A sample HDD drive with too many reallocated sectors(the index 133 drops below threshold 140):
Now my question is: When does the HDD firmware determine a sector should be replaced. I imagine such ideal situation:
When HDD writes a sector, it does read verification immediately(verify CRC checksum and employ ECC to recover the soft error bits). In case the verification fails or the sector is deemed unreliable by the firmware, the firmware can immediately replace the sector so no user data is lost(at least not lost at the moment it is written to disk surface). This is a nice moment to do sector replacement because the to-be-written data now surely remains in hard drive's internal cache.

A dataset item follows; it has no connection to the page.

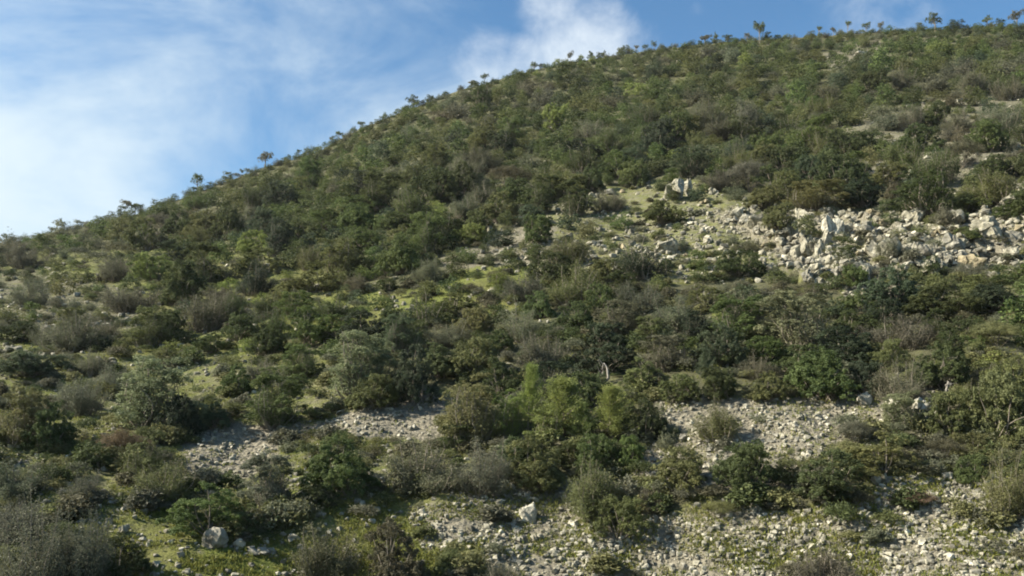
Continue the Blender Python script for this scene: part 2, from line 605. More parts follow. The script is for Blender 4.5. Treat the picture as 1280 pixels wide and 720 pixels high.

The drive can try as many "hot spare" sectors as he will until he finds a good one.
If my idea is not the fact, then the HDD can only verify the written sector the next time user fetches it; but in case the next fetch fails CRC and ECC, and its corresponding cache has been discarded, we can do nothing but to know the previously written data has been permanently lost.
Which behavior is the truth? Is there any web articles clarifying this?
SSD disk should face the same situation, then what about SSD? SSD's case seems easier to understand, because I can easily imagine that SSD can do a quick read verification after write, very quickly; however, is such scheme practical for a spindle hard drive? It seems that the HHD head can do either read or write at one given time, so in order to verify the write, it has to wait for another spinning round until the written sector is positioned again under the head -- which would drastically slow down the data throughput. -- I'm so baffled.